[OBJECTIVE]
Copy the lines that follow, keeping every character the same.

[DATA SHOWN]
☆ ☆ ☆
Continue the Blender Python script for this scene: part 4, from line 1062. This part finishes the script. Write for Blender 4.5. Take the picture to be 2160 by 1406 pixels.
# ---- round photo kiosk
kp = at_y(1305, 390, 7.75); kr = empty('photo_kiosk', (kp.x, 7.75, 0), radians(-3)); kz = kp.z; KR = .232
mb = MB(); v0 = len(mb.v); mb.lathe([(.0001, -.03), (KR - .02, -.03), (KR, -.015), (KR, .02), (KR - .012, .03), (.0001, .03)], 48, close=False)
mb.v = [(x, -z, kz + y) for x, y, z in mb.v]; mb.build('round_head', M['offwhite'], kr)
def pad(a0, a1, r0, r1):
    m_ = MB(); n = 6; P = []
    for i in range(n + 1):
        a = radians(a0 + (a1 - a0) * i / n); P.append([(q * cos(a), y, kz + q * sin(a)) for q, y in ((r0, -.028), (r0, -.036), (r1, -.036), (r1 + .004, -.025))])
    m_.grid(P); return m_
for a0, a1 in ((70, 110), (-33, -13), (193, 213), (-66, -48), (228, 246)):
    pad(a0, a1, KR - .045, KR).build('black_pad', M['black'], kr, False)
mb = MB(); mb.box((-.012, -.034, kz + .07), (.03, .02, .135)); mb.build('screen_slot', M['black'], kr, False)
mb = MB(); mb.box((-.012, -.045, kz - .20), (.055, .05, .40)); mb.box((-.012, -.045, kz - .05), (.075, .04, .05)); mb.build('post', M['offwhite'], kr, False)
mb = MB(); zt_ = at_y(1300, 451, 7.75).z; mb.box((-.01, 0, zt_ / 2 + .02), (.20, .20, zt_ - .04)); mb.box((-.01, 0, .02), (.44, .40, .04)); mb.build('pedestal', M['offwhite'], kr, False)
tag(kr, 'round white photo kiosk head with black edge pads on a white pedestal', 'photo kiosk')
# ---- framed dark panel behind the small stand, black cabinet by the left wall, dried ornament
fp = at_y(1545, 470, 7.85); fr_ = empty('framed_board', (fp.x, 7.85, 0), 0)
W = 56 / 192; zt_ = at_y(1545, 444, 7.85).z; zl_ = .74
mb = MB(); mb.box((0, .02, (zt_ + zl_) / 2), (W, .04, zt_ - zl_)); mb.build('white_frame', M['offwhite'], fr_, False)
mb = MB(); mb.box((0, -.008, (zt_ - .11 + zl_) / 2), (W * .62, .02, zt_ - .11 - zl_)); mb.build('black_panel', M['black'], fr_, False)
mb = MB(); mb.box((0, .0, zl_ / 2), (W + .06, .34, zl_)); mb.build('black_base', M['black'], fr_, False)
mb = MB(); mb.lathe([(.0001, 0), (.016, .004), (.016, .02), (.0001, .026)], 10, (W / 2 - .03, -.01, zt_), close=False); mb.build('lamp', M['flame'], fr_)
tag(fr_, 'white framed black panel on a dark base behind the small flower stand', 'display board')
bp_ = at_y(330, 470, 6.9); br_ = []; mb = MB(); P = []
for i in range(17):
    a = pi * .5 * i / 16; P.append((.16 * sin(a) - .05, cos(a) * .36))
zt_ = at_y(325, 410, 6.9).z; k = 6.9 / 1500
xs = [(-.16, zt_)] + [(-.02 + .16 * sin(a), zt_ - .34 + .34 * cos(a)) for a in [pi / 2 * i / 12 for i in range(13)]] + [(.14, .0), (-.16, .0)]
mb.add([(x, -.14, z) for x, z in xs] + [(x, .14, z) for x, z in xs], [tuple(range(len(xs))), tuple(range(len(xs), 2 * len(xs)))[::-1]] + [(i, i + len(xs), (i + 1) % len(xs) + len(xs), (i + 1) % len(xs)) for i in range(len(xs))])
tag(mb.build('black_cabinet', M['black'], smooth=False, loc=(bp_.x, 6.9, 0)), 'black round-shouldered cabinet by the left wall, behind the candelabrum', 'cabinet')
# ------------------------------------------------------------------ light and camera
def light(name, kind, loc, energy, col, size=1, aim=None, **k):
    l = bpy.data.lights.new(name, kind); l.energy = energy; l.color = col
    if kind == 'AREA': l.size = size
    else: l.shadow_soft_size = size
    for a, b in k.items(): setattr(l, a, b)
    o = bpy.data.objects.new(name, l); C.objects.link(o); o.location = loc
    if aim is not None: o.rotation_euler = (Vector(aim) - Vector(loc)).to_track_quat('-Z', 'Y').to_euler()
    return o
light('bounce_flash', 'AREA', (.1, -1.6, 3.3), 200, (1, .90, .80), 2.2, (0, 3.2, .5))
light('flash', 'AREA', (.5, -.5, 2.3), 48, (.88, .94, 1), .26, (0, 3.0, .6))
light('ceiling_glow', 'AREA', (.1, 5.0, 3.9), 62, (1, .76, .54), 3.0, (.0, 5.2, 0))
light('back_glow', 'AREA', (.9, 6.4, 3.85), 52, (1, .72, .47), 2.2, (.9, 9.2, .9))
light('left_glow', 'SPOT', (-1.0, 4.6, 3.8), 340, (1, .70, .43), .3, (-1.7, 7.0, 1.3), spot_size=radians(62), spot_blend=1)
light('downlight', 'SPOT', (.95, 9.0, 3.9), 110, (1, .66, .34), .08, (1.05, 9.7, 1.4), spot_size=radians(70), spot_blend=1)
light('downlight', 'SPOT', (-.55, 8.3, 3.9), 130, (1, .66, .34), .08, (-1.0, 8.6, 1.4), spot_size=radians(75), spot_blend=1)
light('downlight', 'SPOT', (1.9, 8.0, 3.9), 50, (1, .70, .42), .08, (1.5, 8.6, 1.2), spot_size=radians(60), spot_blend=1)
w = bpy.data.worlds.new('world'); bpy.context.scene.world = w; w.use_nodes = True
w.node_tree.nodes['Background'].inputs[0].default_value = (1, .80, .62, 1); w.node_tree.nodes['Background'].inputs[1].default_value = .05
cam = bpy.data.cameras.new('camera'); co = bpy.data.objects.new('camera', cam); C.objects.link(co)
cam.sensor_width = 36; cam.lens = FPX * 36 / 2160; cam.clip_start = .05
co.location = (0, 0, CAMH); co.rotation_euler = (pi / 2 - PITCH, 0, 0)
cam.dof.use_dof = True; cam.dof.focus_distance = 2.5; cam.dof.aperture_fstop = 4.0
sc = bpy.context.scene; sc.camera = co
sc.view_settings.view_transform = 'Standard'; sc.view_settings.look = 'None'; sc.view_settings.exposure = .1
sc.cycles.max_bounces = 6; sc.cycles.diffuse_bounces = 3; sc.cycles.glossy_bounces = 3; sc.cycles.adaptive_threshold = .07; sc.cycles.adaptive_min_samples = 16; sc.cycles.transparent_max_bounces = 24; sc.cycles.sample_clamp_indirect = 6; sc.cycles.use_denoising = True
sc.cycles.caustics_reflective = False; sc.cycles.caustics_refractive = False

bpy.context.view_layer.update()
☆ ☆ ☆
[THE SOLUTION]
Continue the Blender Python script for this scene: part 4, from line 1062. This part finishes the script. Write for Blender 4.5. Take the picture to be 2160 by 1406 pixels.
# ---- round photo kiosk
kp = at_y(1305, 390, 7.75); kr = empty('photo_kiosk', (kp.x, 7.75, 0), radians(-3)); kz = kp.z; KR = .232
mb = MB(); v0 = len(mb.v); mb.lathe([(.0001, -.03), (KR - .02, -.03), (KR, -.015), (KR, .02), (KR - .012, .03), (.0001, .03)], 48, close=False)
mb.v = [(x, -z, kz + y) for x, y, z in mb.v]; mb.build('round_head', M['offwhite'], kr)
def pad(a0, a1, r0, r1):
    m_ = MB(); n = 6; P = []
    for i in range(n + 1):
        a = radians(a0 + (a1 - a0) * i / n); P.append([(q * cos(a), y, kz + q * sin(a)) for q, y in ((r0, -.028), (r0, -.036), (r1, -.036), (r1 + .004, -.025))])
    m_.grid(P); return m_
for a0, a1 in ((70, 110), (-33, -13), (193, 213), (-66, -48), (228, 246)):
    pad(a0, a1, KR - .045, KR).build('black_pad', M['black'], kr, False)
mb = MB(); mb.box((-.012, -.034, kz + .07), (.03, .02, .135)); mb.build('screen_slot', M['black'], kr, False)
mb = MB(); mb.box((-.012, -.045, kz - .20), (.055, .05, .40)); mb.box((-.012, -.045, kz - .05), (.075, .04, .05)); mb.build('post', M['offwhite'], kr, False)
mb = MB(); zt_ = at_y(1300, 451, 7.75).z; mb.box((-.01, 0, zt_ / 2 + .02), (.20, .20, zt_ - .04)); mb.box((-.01, 0, .02), (.44, .40, .04)); mb.build('pedestal', M['offwhite'], kr, False)
tag(kr, 'round white photo kiosk head with black edge pads on a white pedestal', 'photo kiosk')
# ---- framed dark panel behind the small stand, black cabinet by the left wall, dried ornament
fp = at_y(1545, 470, 7.85); fr_ = empty('framed_board', (fp.x, 7.85, 0), 0)
W = 56 / 192; zt_ = at_y(1545, 444, 7.85).z; zl_ = .74
mb = MB(); mb.box((0, .02, (zt_ + zl_) / 2), (W, .04, zt_ - zl_)); mb.build('white_frame', M['offwhite'], fr_, False)
mb = MB(); mb.box((0, -.008, (zt_ - .11 + zl_) / 2), (W * .62, .02, zt_ - .11 - zl_)); mb.build('black_panel', M['black'], fr_, False)
mb = MB(); mb.box((0, .0, zl_ / 2), (W + .06, .34, zl_)); mb.build('black_base', M['black'], fr_, False)
mb = MB(); mb.lathe([(.0001, 0), (.016, .004), (.016, .02), (.0001, .026)], 10, (W / 2 - .03, -.01, zt_), close=False); mb.build('lamp', M['flame'], fr_)
tag(fr_, 'white framed black panel on a dark base behind the small flower stand', 'display board')
bp_ = at_y(330, 470, 6.9); br_ = []; mb = MB(); P = []
for i in range(17):
    a = pi * .5 * i / 16; P.append((.16 * sin(a) - .05, cos(a) * .36))
zt_ = at_y(325, 410, 6.9).z; k = 6.9 / 1500
xs = [(-.16, zt_)] + [(-.02 + .16 * sin(a), zt_ - .34 + .34 * cos(a)) for a in [pi / 2 * i / 12 for i in range(13)]] + [(.14, .0), (-.16, .0)]
mb.add([(x, -.14, z) for x, z in xs] + [(x, .14, z) for x, z in xs], [tuple(range(len(xs))), tuple(range(len(xs), 2 * len(xs)))[::-1]] + [(i, i + len(xs), (i + 1) % len(xs) + len(xs), (i + 1) % len(xs)) for i in range(len(xs))])
tag(mb.build('black_cabinet', M['black'], smooth=False, loc=(bp_.x, 6.9, 0)), 'black round-shouldered cabinet by the left wall, behind the candelabrum', 'cabinet')
# ------------------------------------------------------------------ light and camera
def light(name, kind, loc, energy, col, size=1, aim=None, **k):
    l = bpy.data.lights.new(name, kind); l.energy = energy; l.color = col
    if kind == 'AREA': l.size = size
    else: l.shadow_soft_size = size
    for a, b in k.items(): setattr(l, a, b)
    o = bpy.data.objects.new(name, l); C.objects.link(o); o.location = loc
    if aim is not None: o.rotation_euler = (Vector(aim) - Vector(loc)).to_track_quat('-Z', 'Y').to_euler()
    return o
light('bounce_flash', 'AREA', (.1, -1.6, 3.3), 200, (1, .90, .80), 2.2, (0, 3.2, .5))
light('flash', 'AREA', (.5, -.5, 2.3), 48, (.88, .94, 1), .26, (0, 3.0, .6))
light('ceiling_glow', 'AREA', (.1, 5.0, 3.9), 62, (1, .76, .54), 3.0, (.0, 5.2, 0))
light('back_glow', 'AREA', (.9, 6.4, 3.85), 52, (1, .72, .47), 2.2, (.9, 9.2, .9))
light('left_glow', 'SPOT', (-1.0, 4.6, 3.8), 340, (1, .70, .43), .3, (-1.7, 7.0, 1.3), spot_size=radians(62), spot_blend=1)
light('downlight', 'SPOT', (.95, 9.0, 3.9), 110, (1, .66, .34), .08, (1.05, 9.7, 1.4), spot_size=radians(70), spot_blend=1)
light('downlight', 'SPOT', (-.55, 8.3, 3.9), 130, (1, .66, .34), .08, (-1.0, 8.6, 1.4), spot_size=radians(75), spot_blend=1)
light('downlight', 'SPOT', (1.9, 8.0, 3.9), 50, (1, .70, .42), .08, (1.5, 8.6, 1.2), spot_size=radians(60), spot_blend=1)
w = bpy.data.worlds.new('world'); bpy.context.scene.world = w; w.use_nodes = True
w.node_tree.nodes['Background'].inputs[0].default_value = (1, .80, .62, 1); w.node_tree.nodes['Background'].inputs[1].default_value = .05
cam = bpy.data.cameras.new('camera'); co = bpy.data.objects.new('camera', cam); C.objects.link(co)
cam.sensor_width = 36; cam.lens = FPX * 36 / 2160; cam.clip_start = .05
co.location = (0, 0, CAMH); co.rotation_euler = (pi / 2 - PITCH, 0, 0)
cam.dof.use_dof = True; cam.dof.focus_distance = 2.5; cam.dof.aperture_fstop = 4.0
sc = bpy.context.scene; sc.camera = co
sc.view_settings.view_transform = 'Standard'; sc.view_settings.look = 'None'; sc.view_settings.exposure = .1
sc.cycles.max_bounces = 6; sc.cycles.diffuse_bounces = 3; sc.cycles.glossy_bounces = 3; sc.cycles.adaptive_threshold = .07; sc.cycles.adaptive_min_samples = 16; sc.cycles.transparent_max_bounces = 24; sc.cycles.sample_clamp_indirect = 6; sc.cycles.use_denoising = True
sc.cycles.caustics_reflective = False; sc.cycles.caustics_refractive = False

bpy.context.view_layer.update()